The CMC curves of the our models with different components

Impacts of the number of parts

In this part, we analyze the impacts of the number of parts to the overall re-ID performance and it is evaluated on Market1501. Note that this number is fixed throughout all the comparative experiment evaluations. We attempt to train the proposed model with a different number of part features. When the number of parts is set to 1, it suggests that the learned feature is a global one. The results are reported in Table 7, where 4-part achieves the best performance on the dataset. The re-ID performance starts to drop with more parts, which indicates that excessive part features increase the burden of model training and consequently lead to a decline in performance.

Table 7 Impacts of the number of parts in FDM to the overall person re-ID performance

Evaluation on DUNet with a pre-processing or a post-precessing step

If a pre-processing step (such as GAN [57]) or a post-processing step (such as re-rank [56]) are employed, the re-ID performance of proposed model could be further improved. In this part, we report the performance of the proposed model with a pre-processing or a post-processing step on Market1501, and the results are displayed in Table 8.

Table 8 Evaluation on the proposed model with a pre-processing (GAN [57]) or post-processing step (re-rank [56])

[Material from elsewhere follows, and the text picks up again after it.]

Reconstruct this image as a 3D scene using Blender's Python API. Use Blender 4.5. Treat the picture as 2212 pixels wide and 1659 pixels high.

In the pre-processing step, we use the GAN [57] as our data augmentation approach. We utilize the CycleGAN model learned in [57] to generate new samples in the style of other cameras and these new samples directly borrow the label information from the original training images. The original training images and the new samples make up our training set for the proposed re-ID model. In terms of the post-processing step, we obtain the rank list by sorting the Euclidean distance of features captured by the proposed model, and then perform re-ranking following the strategy in [56] to obtain a better re-ID result. This strategy uses a k-reciprocal encoding method and combines the original Euclidean distance and the Jaccard distance as the final distance. If a gallery image is similar to the query in the k-reciprocal nearest neighbors, it is more likely to be a true match. It can be observed from Table 8 that our model with a pre-processing method boosts the overall re-ID performance by a margin of 0.9%, 0.2% in rank1, and mAP, respectively. In terms of the re-rank strategy (post-precessing), mAP and rank1 measurements increase to 92.1% (+ 0.5%) and 83.2% (+ 7.3%).

5 Conclusion

In this paper, a novel architecture of discriminative representation learning, Divide-and-Unite Network (DUNet), is developed to fully exploit both global information and discriminative part information for person re-ID. Our architecture consists of the Feature Division Network (FDNet) and Dual Attention Siamese Network (DASNet). FDNet suppresses the impacts of spatial diversity on the uniform partition and extracts part features with different contributions. DASNet generates the global feature for similarity measure. Extensive evaluations are conducted on three major re-ID benchmarks to validate the performance of the proposed architecture against a wide range of state-of-the-art methods. Furthermore, the inspection of model components and pre-and post-processing steps are provided to demonstrate the design of the proposed re-ID architecture.